How drastically has dating changed over the years?

MaKenna Walsh, Staff Writer

Whether or not dating is a thing of the past heavily depends upon the standards and expectations you have set for yourself and for the partner you’re searching for.

If you prefer to settle down take things slow, then by all means do that.

Sometimes you’ll hear people refer to themselves as old-fashioned with regards to dating. By that they’re usually referring to something along the lines of picking their date up at the door, greeting the parents, driving to the date they planned for the night and then walking you back to the door.

On the other hand, which is also completely acceptable, are those who don’t want to settle down. In fact, commitment phobia and relationship anxiety are real and more prominent than ever before.

I suspect it could have something to do with the divorce rates in the generations before us; many of our parents, guardians and other role models are considered part of the baby boomer generation. According to Pew Research Center, “Among U.S. adults ages 50 and older, the divorce rate has roughly doubled since the 1990s.”

Considering those are the relationships we grew up seeing, it makes sense that our generation struggles to commit. In our eyes, it doesn’t necessarily work out.

I mentioned earlier how commitment phobia and relationship anxiety are quite common. On PsychCentral, it’s mentioned that these aversions may be caused by fear of a relationship ending suddenly, or not being the right relationship—unhealthy relationships are definitely something to be fearful of.

In addition to fearing what “might happen,” many individuals experience anxious feelings due to childhood trauma or abuse, or simply feel paranoid due to past relationships that didn’t work out.

Regardless of someone’s reason to be apprehensive toward relationships, the way social media and technology impact every aspect of our lives makes avoiding relationships easy.
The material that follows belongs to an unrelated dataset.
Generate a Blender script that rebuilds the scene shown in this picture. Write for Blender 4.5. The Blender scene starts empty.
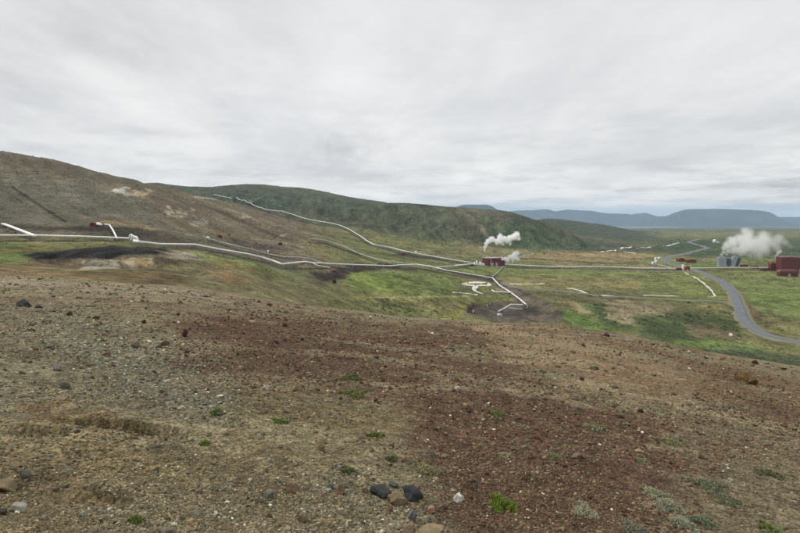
import bpy, bmesh, math, random
import numpy as np
from mathutils import Vector, Matrix

random.seed(7)
RNG = np.random.default_rng(11)
scene = bpy.context.scene
COL = scene.collection

# ------------------------------------------------------------------ camera constants (photo is 800 x 533)
CX, FP, YH = 400.0, 622.2, 213.0
EYE = 1.6
KALB = 0.84            # irradiance/pi of the overcast daylight: photo colour -> base colour


def lin(c):
    c = np.asarray(c, float) / 255.0
    return np.where(c <= 0.04045, c / 12.92, ((c + 0.055) / 1.055) ** 2.4)


def alb(r, g, b):
    return lin((r, g, b)) / KALB


# ------------------------------------------------------------------ noise
def _hash(ix, iy, seed):
    h = (ix.astype(np.int64) * 374761393 + iy.astype(np.int64) * 668265263 + seed * 974634777) & 0x7FFFFFFF
    h = ((h ^ (h >> 13)) * 1274126177) & 0x7FFFFFFF
    h = h ^ (h >> 16)
    return (h & 0xFFFF) / 32767.5 - 1.0


def vnoise(x, y, seed=0):
    x = np.asarray(x, float); y = np.asarray(y, float)
    x0 = np.floor(x); y0 = np.floor(y)
    fx = x - x0; fy = y - y0
    fx = fx * fx * fx * (fx * (fx * 6 - 15) + 10); fy = fy * fy * fy * (fy * (fy * 6 - 15) + 10)
    ix = x0.astype(np.int64); iy = y0.astype(np.int64)
    a = _hash(ix, iy, seed); b = _hash(ix + 1, iy, seed); c = _hash(ix, iy + 1, seed); d = _hash(ix + 1, iy + 1, seed)
    return (a * (1 - fx) + b * fx) * (1 - fy) + (c * (1 - fx) + d * fx) * fy


def fbm(x, y, scale, octs=4, seed=0, gain=0.5):
    ca, sa = math.cos(0.6), math.sin(0.6)
    x = np.asarray(x, float) / scale; y = np.asarray(y, float) / scale
    t = 0; a = 1.0; n = 0
    for i in range(octs):
        t = t + a * vnoise(x, y, seed + i * 17); n += a
        x, y = (x * ca - y * sa) * 2.03 + 3.1, (x * sa + y * ca) * 2.03 + 7.7
        a *= gain
    return t / n * 1.5


def sstep(a, b, x):
    t = np.clip((x - a) / (b - a), 0, 1)
    return t * t * (3 - 2 * t)


# ------------------------------------------------------------------ terrain heights: profiles over log distance
BX = np.array([-700, -300, 0, 50, 100, 150, 200, 250, 300, 400, 500, 560, 600, 650, 700, 800, 1100, 1500.])
BY = np.array([215, 252, 276, 278.5, 282, 286, 291, 298, 305, 318, 325, 327, 332.5, 341, 351, 367.5, 412, 470.])
YB = 50.0


def pchip(xk, yk, x):
    xk = np.asarray(xk, float); yk = np.asarray(yk, float)
    h = np.diff(xk); d = np.diff(yk) / h
    m = np.zeros_like(yk)
    for i in range(1, len(xk) - 1):
        if d[i - 1] * d[i] > 0:
            w1 = 2 * h[i] + h[i - 1]; w2 = h[i] + 2 * h[i - 1]
            m[i] = (w1 + w2) / (w1 / d[i - 1] + w2 / d[i])
    m[0] = d[0]; m[-1] = d[-1]
    i = np.clip(np.searchsorted(xk, x) - 1, 0, len(h) - 1)
    t = np.clip((x - xk[i]) / h[i], 0, 1)
    h00 = (1 + 2 * t) * (1 - t) ** 2; h10 = t * (1 - t) ** 2; h01 = t * t * (3 - 2 * t); h11 = t * t * (t - 1)
    return h00 * yk[i] + h10 * h[i] * m[i] + h01 * yk[i + 1] + h11 * h[i] * m[i + 1]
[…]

Not only is it easy, but it is viewed as normal.

No one questions someone’s choice to be single or to be a part of the dating scene, which can barely be considered dating.

Over the past couple of years, the term “talking” became very popular and the term was just as confusing to me as it was to my mother.

My older brother, Austin and I would vent to her constantly about relationships; she could never wrap her head around the concept. When we were forced to explain the meaning of “talking,” the only words we could conjure up were: ‘its dating without the title,’ or its ‘dating without committing.’

How the heck can you be dating but not dating with no title, but the title “talking?”

Social media and technology controls most of our everyday lives, including our relationships.

Apps like Tinder, Bumble, Zoosk, Match, OkCupid, are a few of the many available dating apps and websites offering a seemingly endless plethora of profiles to scroll through. Swipe left, swipe right and matching are now commonly used verbs.

After matching with someone, comes the goofy dating trends. From ‘ghosting’ to ‘cuffing,’ people avoid dating by any means possible. More often than not, one of the parties involved in a modern relationship is left questioning the status; then comes the dreaded “so…like, what are we?”

Then they hightail it in the opposite direction, right back to the drawing board, a.k.a, whichever dating site you met on.

For some it may be something as simple as FOMO—fear of missing out—which is holding them back.

Something thing we tend to do a lot is think about the possibility that there may be a better match for you out there somewhere, or ponder the possibility of the single life being the more desirable lifestyle.

There are exceptions; many still value all of the ups and downs and pros and cons of dating. For the most part, nobody sees it as an issue to be a part of the unorthodox modern-day dating game.

Similar to style changing as time progresses, other aspects of life change, too.

The fear failure and rejection holds people back from many opportunites. Some wind up wondering what could have been; just put yourself out there.`

Regardless of if you want to be picked up at the door, or send the “I’m here” text from the end of the driveway, don’t settle for less.